The UK number one single from 1975 that didn’t even deserve to chart

The 1980s get a bad rap as the supposed decade of musical awfulness and fashion disaster, but it’s easy to forget what trove of horror the preceding 1970s actually was.

Punk happened for a reason. Aside from all the social ennui and cultural stagnation that lit punk’s insurrectionary fire, the charts had curdled into a barren popscape of unremitting dross, from dodgy disco, saccharine MOR, yacht rock snooze, or the bafflingly bad pap fodder scoring Pan’s People’s antiquated jive during the naff end of Top of the Pops’ Thursday night takeover.

Rock had lost its way, too. While glam had offered the kids a much-needed sugar rush escapism, by 1975, the supposed heroes of the counterculture had curdled to the arena strutting self-parody lapsed into by The Rolling Stones and Led Zeppelin, and the psychedelic frontiers once so evocatively radical had cheesed into Yes’ wizard twattery and the hopelessly boring classical-prog self-indulgences conjured by Emerson-Lake & Palmer.

Even glam’s glitter had grown stale. Former greats Roxy Music and David Bowie had long scarpered to other music realms, Slade and T Rex were running out of serious steam, and the likes of Mud or The Sweet now defined glam’s heyday as the platformed heel and sequin jacketed scene wandered into dead ends of kitschy irrelevance.

In that pivotal musical year where something had to change, one number managed to top 1975’s UK charts that truly marked how dreadful much of the pop landscape was as the decade went through its musical motions five years in.

So, what’s the number one that didn’t deserve 1975’s charts?

They certainly came from a respectable pedigree. Audio engineers for the famed Trojan Records ska and rocksteady label, and lending their studio expertise to records from Jimmy Cliff and Desmond Dekker, Jeff Calvert and Geraint Hughes decided to try their hand at their own original song. Adopting the joint moniker Typically Tropical, and inspired by a recent Caribbean cruise tour, the seeds of their only charting hit were sown.
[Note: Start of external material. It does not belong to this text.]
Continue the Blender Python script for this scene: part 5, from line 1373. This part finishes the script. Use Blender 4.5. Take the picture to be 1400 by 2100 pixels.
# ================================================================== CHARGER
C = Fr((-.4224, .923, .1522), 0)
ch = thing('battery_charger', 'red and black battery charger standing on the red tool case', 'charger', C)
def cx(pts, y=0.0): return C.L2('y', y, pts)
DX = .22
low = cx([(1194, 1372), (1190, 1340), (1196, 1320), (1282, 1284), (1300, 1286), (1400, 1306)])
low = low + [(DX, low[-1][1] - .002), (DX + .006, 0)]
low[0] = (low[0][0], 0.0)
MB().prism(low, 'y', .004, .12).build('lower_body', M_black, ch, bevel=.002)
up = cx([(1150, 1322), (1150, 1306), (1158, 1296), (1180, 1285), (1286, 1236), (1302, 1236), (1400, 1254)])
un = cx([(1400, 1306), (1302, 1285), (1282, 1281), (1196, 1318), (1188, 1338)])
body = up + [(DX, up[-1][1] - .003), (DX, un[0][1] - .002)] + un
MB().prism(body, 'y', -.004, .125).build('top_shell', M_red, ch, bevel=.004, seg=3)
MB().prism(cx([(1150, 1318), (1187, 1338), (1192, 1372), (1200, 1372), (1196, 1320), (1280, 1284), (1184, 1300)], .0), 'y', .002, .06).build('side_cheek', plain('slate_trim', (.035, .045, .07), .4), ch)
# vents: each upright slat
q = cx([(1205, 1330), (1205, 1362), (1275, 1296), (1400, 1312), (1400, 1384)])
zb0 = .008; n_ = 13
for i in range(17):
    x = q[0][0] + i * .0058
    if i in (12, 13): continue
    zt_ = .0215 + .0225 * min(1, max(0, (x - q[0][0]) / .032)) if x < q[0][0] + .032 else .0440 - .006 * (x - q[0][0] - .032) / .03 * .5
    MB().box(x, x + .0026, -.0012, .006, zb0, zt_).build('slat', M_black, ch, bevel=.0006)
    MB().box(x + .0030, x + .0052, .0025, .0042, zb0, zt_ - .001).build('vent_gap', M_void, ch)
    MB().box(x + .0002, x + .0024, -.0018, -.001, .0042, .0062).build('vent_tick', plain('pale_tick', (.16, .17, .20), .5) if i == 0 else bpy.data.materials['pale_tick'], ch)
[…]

Dropped in May and leading their sole LP Barbados Sky, Typically Tropical unleashed to the UK pop scene a gratingly irksome slice of cod reggae slap and agonisingly mayonnaise conga trite that presages all the nightmares of a Butlins dancefloor. Amid ‘Barbados’ wet synths and mawkish strings, somehow one can feel the terror of future ‘Agadoo’ sadists Black Lace gestating horribly amid Typically Tropical’s plastic sunshine grim like some Hawaiian-shirted, Cronenbergian body horror.

It’s bloody awful, but the duo’s patois-affected cruise tune still sailed to the top of the charts, holding number one for a week in the summer of 1975, as well as enjoying a healthy chart presence in Ireland, South Africa and Australia.

The cruellest part of Typical Tropical’s sick joke? It wasn’t even the last time we’d hear ‘Barbados’ toothless jaunt, Dutch Eurotrash quartet Vengaboys scoring a UK number one with ‘We’re Going to Ibiza’ in 1999, reworking Typical Tropical one hit wonder with added dollops of migraine-inducing club bounce and heightened, plastic cringe.